The Sense of Smell in Anthroposophy

Updated: June 2026
Glossary Anthroposophy 4 min read
The Sense of Smell n.

The first of Steiner's twelve senses to reach past the skin, where the soul meets the chemical substance of the world directly, yet at arm's length.

In anthroposophy the sense of smell is the first of the twelve human senses to carry awareness outside the body. Touch, the life sense, movement and balance all keep us within our own skin. Smell breaks that boundary. A substance reaches the soul without being seen or grasped, announcing the chemical-material nature of the world more nakedly than any image can.

The first sense to take you outside yourself is the sense of smell. With smell you already come into contact with the external world. But you will have the feeling that smell does not take you very far outside yourself. You do not experience much about the external world through the sense of smell. Furthermore, people do not want to have anything to do with the intimate connection with the world that a developed sense of smell can give. Dogs are much more interested. People are willing to use the sense of smell to perceive the world, but they do not want the world to come very close. It is not a sense through which people want to get very involved with the outer world.

Rudolf Steiner, The Riddle of Humanity (GA 170, lecture of 12 August 1916, Dornach)

The strongest modern reading of Steiner's account comes from the phenomenology of scent, the philosophical study of how the chemical senses are actually lived rather than measured. Hans Jonas, in his 1954 essay "The Nobility of Sight," argued that vision is the sense of distance and detachment: the eye lets the world stay over there, an image at a safe remove. Smell does the opposite. A scent is already inside the nose, already mingled with the breath, before the mind can name it. There is no neutral viewing distance. This is precisely the threshold quality Steiner names when he calls smell "the first sense to take you outside yourself" while warning that people resist the intimacy it offers.

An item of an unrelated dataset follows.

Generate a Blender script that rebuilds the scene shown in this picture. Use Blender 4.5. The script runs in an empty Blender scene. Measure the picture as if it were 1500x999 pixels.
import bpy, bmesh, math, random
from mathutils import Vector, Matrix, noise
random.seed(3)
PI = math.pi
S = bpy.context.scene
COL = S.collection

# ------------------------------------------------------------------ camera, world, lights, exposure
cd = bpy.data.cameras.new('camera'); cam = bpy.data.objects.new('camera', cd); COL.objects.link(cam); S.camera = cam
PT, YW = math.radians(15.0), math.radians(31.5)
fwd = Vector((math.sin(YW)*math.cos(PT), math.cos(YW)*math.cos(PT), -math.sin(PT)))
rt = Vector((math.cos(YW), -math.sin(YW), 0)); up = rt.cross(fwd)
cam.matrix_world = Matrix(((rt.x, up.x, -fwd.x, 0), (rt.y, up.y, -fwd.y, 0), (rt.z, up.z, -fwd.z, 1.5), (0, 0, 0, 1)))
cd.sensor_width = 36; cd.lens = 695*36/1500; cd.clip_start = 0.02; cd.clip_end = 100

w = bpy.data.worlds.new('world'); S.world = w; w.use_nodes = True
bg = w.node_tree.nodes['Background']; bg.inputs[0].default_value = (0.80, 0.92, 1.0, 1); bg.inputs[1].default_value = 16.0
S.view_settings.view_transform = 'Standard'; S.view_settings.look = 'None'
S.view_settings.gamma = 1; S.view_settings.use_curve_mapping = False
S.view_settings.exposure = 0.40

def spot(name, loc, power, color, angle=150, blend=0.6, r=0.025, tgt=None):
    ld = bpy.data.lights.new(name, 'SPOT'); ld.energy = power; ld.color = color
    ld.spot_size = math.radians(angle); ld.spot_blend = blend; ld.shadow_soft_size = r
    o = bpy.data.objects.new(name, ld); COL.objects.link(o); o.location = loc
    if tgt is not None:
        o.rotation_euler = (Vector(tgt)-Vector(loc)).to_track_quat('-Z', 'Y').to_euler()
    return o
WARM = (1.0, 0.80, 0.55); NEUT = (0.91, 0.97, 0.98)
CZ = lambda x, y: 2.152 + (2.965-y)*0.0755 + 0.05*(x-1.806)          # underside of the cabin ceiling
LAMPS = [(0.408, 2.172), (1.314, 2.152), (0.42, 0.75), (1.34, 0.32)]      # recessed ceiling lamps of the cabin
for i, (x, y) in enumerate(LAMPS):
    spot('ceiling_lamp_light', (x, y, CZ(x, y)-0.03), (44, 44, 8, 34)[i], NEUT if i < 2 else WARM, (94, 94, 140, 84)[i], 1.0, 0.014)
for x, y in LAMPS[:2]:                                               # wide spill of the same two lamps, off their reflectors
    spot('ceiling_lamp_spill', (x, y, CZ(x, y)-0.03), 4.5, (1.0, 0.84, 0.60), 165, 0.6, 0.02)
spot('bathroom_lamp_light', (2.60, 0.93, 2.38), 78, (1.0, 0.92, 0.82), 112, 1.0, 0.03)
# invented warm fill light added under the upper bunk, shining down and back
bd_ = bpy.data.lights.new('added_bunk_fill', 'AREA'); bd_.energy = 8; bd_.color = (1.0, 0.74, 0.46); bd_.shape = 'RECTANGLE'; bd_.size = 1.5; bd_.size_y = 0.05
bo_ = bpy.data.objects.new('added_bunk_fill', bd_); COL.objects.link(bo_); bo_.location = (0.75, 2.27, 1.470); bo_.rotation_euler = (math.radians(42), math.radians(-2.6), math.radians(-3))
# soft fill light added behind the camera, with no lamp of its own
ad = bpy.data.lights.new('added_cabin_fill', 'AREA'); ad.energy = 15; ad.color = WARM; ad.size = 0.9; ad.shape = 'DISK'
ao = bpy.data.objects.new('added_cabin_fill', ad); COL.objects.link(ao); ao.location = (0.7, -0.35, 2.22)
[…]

Contemporary olfactory phenomenology has pressed this further. The Romanian-Austrian philosopher Madalina Diaconu, in her study Tasting and Smelling (2005) developed at the University of Vienna, describes smell as the sense that erases the subject-object boundary modern consciousness depends on. To smell something is to take a trace of its substance into oneself. Steiner had located this in his anthropology a century earlier: smell sits among the lower, will-related senses, closer to the etheric life-processes than to cool intellectual perception. The Goethean tradition Thalira works within reads this as the soul meeting substance directly, with no buffering image. Where sight protects the watcher, scent dissolves the gap, which is exactly why, as both Steiner and Diaconu note, the waking modern self keeps it at the edge of attention.